* _Instructions for the task_
Gather from the material every line that contains the string "script".

++++ Exercise input ++++

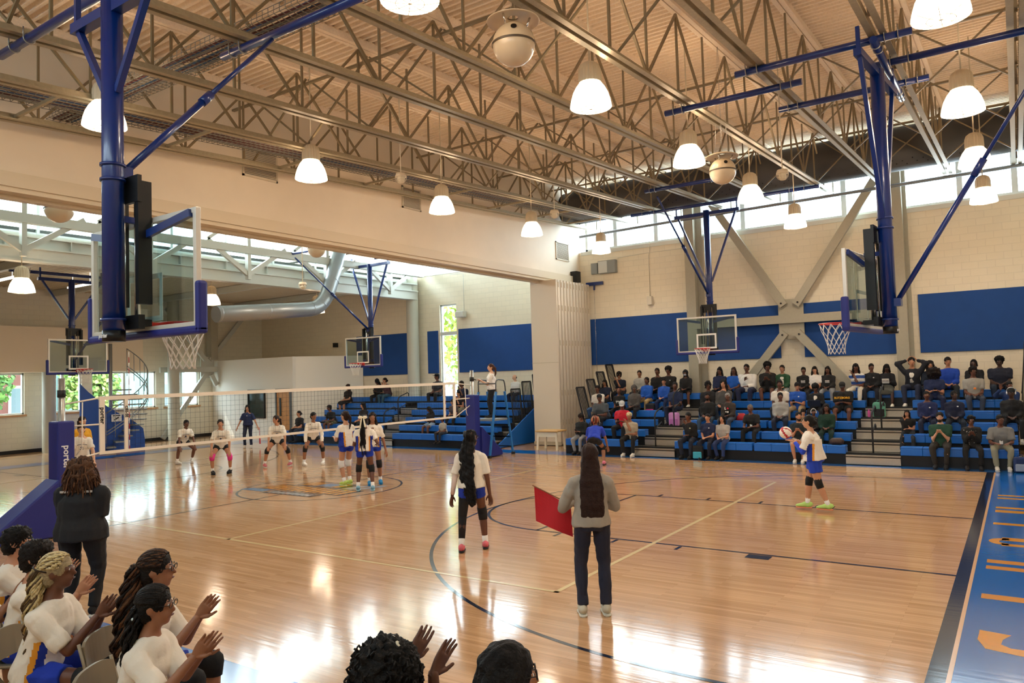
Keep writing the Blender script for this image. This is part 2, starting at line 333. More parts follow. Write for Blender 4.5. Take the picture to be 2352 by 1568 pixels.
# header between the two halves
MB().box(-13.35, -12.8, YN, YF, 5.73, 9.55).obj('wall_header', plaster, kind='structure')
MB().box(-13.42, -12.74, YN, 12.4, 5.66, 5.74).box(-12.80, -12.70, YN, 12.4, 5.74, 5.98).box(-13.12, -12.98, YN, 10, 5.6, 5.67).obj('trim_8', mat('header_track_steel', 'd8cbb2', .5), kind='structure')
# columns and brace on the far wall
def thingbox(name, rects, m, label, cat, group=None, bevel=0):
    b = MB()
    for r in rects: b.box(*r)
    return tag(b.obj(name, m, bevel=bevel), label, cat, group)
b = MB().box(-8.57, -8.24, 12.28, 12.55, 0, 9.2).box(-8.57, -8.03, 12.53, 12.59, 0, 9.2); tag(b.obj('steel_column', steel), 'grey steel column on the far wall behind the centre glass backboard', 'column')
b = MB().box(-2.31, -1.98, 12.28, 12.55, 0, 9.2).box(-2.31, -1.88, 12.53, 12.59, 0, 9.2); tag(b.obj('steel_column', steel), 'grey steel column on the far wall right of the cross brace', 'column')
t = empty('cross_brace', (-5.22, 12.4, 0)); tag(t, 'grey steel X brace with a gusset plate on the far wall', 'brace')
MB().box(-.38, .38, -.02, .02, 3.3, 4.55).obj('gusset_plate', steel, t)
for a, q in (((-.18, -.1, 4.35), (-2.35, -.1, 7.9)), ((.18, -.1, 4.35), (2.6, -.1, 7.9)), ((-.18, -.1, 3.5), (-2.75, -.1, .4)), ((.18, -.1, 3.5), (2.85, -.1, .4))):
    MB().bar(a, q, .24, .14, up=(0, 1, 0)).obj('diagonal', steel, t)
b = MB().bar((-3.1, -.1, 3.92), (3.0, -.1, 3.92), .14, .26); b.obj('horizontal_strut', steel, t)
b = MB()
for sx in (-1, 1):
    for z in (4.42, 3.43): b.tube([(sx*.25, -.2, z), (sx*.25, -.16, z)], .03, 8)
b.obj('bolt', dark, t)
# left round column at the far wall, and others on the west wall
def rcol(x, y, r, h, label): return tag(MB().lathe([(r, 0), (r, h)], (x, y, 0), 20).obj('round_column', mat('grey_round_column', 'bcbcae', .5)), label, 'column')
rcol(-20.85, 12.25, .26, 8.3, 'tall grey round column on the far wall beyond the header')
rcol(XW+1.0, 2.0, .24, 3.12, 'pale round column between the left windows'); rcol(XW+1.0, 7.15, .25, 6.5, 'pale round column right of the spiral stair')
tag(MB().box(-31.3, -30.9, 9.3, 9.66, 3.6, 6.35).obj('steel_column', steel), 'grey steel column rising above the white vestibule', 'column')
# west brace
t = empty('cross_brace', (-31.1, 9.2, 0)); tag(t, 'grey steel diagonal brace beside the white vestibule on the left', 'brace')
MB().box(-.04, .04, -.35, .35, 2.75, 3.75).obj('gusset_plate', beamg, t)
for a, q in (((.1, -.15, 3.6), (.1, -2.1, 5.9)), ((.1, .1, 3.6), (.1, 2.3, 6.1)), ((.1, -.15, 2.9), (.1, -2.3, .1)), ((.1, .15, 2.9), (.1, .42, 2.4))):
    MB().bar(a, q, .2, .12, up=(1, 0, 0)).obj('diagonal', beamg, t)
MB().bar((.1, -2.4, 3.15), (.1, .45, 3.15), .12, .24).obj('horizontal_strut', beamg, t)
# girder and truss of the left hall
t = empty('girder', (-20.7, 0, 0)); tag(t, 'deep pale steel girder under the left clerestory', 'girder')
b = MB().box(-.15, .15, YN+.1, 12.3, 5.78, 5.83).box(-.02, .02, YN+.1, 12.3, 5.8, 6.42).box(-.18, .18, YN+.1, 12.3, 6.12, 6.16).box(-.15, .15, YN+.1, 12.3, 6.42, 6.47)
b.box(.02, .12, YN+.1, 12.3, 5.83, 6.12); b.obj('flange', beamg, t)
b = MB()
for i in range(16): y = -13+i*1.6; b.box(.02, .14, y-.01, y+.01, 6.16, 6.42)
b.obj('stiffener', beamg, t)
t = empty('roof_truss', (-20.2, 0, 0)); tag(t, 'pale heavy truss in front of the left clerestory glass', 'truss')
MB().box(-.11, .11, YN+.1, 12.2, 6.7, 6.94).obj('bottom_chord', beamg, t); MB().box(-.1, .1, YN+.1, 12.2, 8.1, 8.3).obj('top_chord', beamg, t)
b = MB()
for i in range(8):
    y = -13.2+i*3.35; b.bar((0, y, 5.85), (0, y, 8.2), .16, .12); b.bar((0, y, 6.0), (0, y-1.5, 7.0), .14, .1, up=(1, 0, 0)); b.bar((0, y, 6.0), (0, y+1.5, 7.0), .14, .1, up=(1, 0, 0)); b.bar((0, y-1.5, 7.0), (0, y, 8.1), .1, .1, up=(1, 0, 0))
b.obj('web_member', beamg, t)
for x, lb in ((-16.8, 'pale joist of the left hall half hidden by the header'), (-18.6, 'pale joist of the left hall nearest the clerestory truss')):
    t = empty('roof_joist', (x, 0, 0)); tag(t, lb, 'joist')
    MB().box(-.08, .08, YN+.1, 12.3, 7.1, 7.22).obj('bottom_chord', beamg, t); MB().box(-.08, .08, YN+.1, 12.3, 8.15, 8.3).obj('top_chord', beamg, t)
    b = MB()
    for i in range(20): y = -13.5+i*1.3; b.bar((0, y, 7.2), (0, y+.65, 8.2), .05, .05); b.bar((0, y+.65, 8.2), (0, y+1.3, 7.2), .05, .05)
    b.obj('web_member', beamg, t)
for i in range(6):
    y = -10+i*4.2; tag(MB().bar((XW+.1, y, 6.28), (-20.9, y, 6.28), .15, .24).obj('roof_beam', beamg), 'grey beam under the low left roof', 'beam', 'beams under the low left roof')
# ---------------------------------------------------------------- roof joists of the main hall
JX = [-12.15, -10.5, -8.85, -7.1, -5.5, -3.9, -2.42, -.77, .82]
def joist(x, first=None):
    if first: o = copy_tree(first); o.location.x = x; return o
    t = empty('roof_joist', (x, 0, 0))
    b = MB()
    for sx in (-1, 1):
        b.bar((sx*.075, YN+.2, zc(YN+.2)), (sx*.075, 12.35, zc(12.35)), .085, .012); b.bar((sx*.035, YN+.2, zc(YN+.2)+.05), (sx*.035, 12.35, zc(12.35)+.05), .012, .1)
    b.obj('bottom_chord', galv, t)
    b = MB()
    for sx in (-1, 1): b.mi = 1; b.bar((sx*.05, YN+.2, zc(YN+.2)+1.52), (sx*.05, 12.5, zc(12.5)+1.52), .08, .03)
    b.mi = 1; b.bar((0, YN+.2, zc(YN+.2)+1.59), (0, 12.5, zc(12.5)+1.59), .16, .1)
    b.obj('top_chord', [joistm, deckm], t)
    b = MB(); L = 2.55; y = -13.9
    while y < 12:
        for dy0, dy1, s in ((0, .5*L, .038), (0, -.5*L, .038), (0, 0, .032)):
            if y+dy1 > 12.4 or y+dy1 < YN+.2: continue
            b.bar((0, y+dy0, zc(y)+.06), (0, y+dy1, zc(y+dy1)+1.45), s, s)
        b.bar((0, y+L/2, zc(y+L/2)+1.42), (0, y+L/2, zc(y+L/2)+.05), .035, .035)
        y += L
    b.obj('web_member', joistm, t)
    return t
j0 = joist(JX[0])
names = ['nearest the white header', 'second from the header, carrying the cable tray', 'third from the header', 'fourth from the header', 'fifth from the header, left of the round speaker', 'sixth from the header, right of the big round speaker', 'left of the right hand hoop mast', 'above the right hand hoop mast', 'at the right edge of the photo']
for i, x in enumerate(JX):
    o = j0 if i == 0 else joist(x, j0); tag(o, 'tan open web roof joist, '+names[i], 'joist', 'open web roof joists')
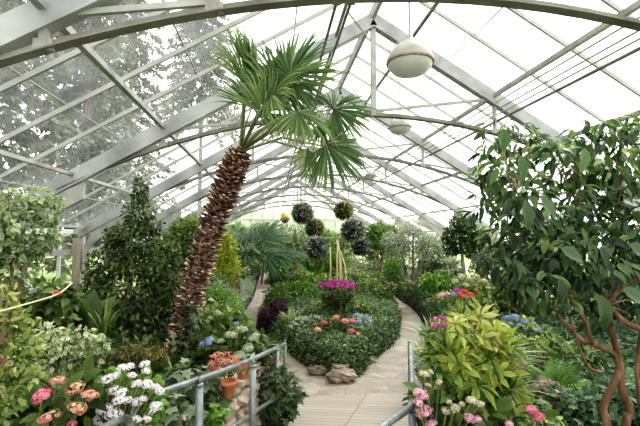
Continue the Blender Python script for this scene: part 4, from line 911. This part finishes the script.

++++

* _Response to this task_
Keep writing the Blender script for this image. This is part 2, starting at line 333. More parts follow. Write for Blender 4.5. Take the picture to be 2352 by 1568 pixels.
Continue the Blender Python script for this scene: part 4, from line 911. This part finishes the script.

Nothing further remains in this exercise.